* start Given information *

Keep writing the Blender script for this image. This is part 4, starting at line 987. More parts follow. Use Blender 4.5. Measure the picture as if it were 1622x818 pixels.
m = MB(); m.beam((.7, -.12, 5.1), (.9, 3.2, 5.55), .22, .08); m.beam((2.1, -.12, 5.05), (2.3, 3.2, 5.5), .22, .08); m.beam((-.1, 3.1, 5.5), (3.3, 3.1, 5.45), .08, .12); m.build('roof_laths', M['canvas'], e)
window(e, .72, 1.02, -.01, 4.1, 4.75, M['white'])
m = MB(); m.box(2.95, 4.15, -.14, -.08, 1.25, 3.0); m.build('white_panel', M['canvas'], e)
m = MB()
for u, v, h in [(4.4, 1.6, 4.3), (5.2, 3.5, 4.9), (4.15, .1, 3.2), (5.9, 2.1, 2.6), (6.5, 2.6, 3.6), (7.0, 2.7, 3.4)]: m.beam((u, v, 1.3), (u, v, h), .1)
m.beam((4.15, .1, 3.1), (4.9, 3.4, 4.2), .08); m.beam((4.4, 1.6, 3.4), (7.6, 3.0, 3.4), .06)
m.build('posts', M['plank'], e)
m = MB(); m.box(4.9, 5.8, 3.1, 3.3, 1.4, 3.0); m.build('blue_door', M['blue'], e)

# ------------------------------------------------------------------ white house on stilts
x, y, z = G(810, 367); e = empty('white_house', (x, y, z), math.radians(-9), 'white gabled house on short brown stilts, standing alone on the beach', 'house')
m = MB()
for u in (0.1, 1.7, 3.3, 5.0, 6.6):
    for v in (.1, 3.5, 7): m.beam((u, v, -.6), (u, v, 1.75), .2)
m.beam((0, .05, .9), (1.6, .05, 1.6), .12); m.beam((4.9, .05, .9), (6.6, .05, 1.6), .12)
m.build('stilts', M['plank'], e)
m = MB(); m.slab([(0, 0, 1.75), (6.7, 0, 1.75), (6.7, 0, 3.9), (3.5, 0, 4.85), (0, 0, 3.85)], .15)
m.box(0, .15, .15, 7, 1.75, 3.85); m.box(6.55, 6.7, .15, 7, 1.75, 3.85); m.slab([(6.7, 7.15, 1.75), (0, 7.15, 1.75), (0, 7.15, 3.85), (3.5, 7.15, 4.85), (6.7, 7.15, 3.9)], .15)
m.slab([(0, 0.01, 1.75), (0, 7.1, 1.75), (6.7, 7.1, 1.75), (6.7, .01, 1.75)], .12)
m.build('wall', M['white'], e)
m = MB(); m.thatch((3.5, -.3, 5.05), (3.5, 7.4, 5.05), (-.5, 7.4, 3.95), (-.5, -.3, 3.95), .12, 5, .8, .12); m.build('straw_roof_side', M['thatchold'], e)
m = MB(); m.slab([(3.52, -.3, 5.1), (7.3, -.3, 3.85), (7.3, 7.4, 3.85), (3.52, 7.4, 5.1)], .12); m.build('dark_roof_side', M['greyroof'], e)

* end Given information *

Write out the material exactly as given.

**Task output**.
Keep writing the Blender script for this image. This is part 4, starting at line 987. More parts follow. Use Blender 4.5. Measure the picture as if it were 1622x818 pixels.
m = MB(); m.beam((.7, -.12, 5.1), (.9, 3.2, 5.55), .22, .08); m.beam((2.1, -.12, 5.05), (2.3, 3.2, 5.5), .22, .08); m.beam((-.1, 3.1, 5.5), (3.3, 3.1, 5.45), .08, .12); m.build('roof_laths', M['canvas'], e)
window(e, .72, 1.02, -.01, 4.1, 4.75, M['white'])
m = MB(); m.box(2.95, 4.15, -.14, -.08, 1.25, 3.0); m.build('white_panel', M['canvas'], e)
m = MB()
for u, v, h in [(4.4, 1.6, 4.3), (5.2, 3.5, 4.9), (4.15, .1, 3.2), (5.9, 2.1, 2.6), (6.5, 2.6, 3.6), (7.0, 2.7, 3.4)]: m.beam((u, v, 1.3), (u, v, h), .1)
m.beam((4.15, .1, 3.1), (4.9, 3.4, 4.2), .08); m.beam((4.4, 1.6, 3.4), (7.6, 3.0, 3.4), .06)
m.build('posts', M['plank'], e)
m = MB(); m.box(4.9, 5.8, 3.1, 3.3, 1.4, 3.0); m.build('blue_door', M['blue'], e)

# ------------------------------------------------------------------ white house on stilts
x, y, z = G(810, 367); e = empty('white_house', (x, y, z), math.radians(-9), 'white gabled house on short brown stilts, standing alone on the beach', 'house')
m = MB()
for u in (0.1, 1.7, 3.3, 5.0, 6.6):
    for v in (.1, 3.5, 7): m.beam((u, v, -.6), (u, v, 1.75), .2)
m.beam((0, .05, .9), (1.6, .05, 1.6), .12); m.beam((4.9, .05, .9), (6.6, .05, 1.6), .12)
m.build('stilts', M['plank'], e)
m = MB(); m.slab([(0, 0, 1.75), (6.7, 0, 1.75), (6.7, 0, 3.9), (3.5, 0, 4.85), (0, 0, 3.85)], .15)
m.box(0, .15, .15, 7, 1.75, 3.85); m.box(6.55, 6.7, .15, 7, 1.75, 3.85); m.slab([(6.7, 7.15, 1.75), (0, 7.15, 1.75), (0, 7.15, 3.85), (3.5, 7.15, 4.85), (6.7, 7.15, 3.9)], .15)
m.slab([(0, 0.01, 1.75), (0, 7.1, 1.75), (6.7, 7.1, 1.75), (6.7, .01, 1.75)], .12)
m.build('wall', M['white'], e)
m = MB(); m.thatch((3.5, -.3, 5.05), (3.5, 7.4, 5.05), (-.5, 7.4, 3.95), (-.5, -.3, 3.95), .12, 5, .8, .12); m.build('straw_roof_side', M['thatchold'], e)
m = MB(); m.slab([(3.52, -.3, 5.1), (7.3, -.3, 3.85), (7.3, 7.4, 3.85), (3.52, 7.4, 5.1)], .12); m.build('dark_roof_side', M['greyroof'], e)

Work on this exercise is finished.